Could the eeprom be hacked by someone and all my passwords probably read in cleartext? Yeah. How many fucking people actually know how to do that though? Virtually none.

Honestly, I'd love to just simply be able to afford a mooltipass though. :(

This is what I based my personal one on: https://www.instructables.com/PasswordPump-Passwords-Manager/

And I usually generate the passwords with an online tool so that I'm never using the same password twice.

[–] [email protected] 21 points 1 year ago* (last edited 1 year ago) (2 children)

Why not keepass and its editors and just keep the vault file on a flash drive?

[–] [email protected] 8 points 1 year ago

Exactly. Plus, if you're a windows user, you can keep the portable version of KeePass on the drive as well.

[–] [email protected] 5 points 1 year ago (1 children)

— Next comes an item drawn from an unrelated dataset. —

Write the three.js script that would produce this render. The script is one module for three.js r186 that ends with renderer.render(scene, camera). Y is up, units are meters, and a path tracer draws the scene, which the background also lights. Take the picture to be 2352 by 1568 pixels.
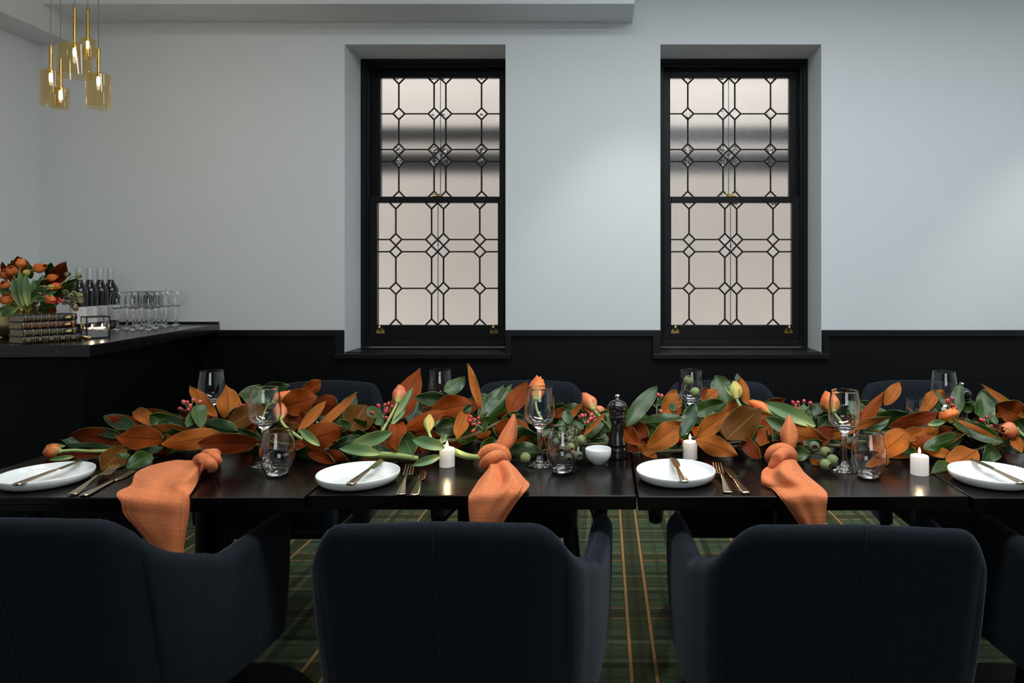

Not OP but this is exactly what I do and it works great

[–] [email protected] 1 points 1 year ago

Same. Keepass either on a flash drive or synced via syncthing.

[–] [email protected] 1 points 1 year ago* (last edited 1 year ago)

That's a lot of trouble to go into to have questionable security. Though it's admittedly really cool.

I guess this is only great if you have to use potentially compromised computers often, so you are risking leaking at most a single password at a time, but still...

Unlike a proper password manager this still has issues though; for one, saving in cleartext is just bad, reading EEPROMs is trivial, and (perhaps more importantly) unlike a normal password manager this doesn't protect you against inputting data on a wrong (phished) domain.